Exercise requirements — Find and copy lines holding "Blender".

Materials provided —
[BEGIN]

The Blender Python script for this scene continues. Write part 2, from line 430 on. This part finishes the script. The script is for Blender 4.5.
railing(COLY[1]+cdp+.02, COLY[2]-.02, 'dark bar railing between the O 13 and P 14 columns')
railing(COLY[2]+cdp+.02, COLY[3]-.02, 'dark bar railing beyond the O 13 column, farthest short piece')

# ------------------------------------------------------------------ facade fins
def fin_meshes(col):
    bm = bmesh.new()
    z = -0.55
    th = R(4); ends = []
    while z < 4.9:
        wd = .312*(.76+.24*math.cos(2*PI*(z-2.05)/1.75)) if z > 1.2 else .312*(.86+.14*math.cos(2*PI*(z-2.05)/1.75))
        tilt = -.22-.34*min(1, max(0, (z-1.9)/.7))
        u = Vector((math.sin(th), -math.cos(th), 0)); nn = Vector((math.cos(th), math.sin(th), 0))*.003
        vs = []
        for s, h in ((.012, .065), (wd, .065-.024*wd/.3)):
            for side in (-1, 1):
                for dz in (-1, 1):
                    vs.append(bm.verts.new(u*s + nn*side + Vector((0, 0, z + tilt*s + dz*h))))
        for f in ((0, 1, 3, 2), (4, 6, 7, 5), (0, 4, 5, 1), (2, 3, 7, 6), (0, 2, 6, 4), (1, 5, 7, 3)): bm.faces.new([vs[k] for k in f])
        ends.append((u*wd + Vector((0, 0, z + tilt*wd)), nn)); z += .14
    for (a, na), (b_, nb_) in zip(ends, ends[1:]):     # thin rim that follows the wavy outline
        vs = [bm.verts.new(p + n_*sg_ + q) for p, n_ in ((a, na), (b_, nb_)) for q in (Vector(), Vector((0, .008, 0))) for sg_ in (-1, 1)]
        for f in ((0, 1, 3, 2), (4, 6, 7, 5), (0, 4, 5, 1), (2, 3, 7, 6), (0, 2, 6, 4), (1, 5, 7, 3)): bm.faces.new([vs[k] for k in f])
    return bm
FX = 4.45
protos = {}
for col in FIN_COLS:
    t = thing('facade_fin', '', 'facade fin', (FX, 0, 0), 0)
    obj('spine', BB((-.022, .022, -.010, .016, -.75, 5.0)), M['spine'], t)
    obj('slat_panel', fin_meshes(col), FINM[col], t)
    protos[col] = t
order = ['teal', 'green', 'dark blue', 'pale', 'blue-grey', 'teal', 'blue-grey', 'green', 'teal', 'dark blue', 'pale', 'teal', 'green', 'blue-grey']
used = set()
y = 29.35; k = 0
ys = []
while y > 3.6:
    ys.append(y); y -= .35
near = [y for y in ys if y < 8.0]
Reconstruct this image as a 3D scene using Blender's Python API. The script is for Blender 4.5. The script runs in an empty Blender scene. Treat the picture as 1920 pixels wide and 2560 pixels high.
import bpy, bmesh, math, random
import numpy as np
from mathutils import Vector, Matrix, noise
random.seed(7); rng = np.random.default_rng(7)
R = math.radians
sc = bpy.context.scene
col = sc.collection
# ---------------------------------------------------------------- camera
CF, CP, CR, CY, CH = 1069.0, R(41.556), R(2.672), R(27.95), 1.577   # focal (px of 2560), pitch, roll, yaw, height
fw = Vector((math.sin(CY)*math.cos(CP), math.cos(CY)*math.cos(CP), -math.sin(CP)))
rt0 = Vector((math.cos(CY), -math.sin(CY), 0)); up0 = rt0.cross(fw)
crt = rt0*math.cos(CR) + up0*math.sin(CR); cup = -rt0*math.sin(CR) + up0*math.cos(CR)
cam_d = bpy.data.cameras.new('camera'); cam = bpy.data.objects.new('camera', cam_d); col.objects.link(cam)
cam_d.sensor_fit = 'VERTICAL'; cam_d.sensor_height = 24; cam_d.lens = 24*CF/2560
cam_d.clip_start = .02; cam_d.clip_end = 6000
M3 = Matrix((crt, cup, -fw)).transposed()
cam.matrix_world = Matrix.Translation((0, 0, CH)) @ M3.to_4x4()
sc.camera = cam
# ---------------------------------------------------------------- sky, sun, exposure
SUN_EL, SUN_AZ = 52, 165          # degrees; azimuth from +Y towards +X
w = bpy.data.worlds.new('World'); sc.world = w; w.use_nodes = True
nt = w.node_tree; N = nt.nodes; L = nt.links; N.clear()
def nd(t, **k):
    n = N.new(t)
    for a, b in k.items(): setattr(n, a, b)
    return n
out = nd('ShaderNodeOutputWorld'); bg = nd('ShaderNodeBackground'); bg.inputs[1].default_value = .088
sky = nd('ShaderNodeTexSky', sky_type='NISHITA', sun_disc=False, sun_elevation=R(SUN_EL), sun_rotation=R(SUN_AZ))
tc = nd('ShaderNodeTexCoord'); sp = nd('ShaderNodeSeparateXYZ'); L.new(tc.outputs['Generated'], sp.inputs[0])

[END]

Full solution —
The Blender Python script for this scene continues. Write part 2, from line 430 on. This part finishes the script. The script is for Blender 4.5.
Reconstruct this image as a 3D scene using Blender's Python API. The script is for Blender 4.5. The script runs in an empty Blender scene. Treat the picture as 1920 pixels wide and 2560 pixels high.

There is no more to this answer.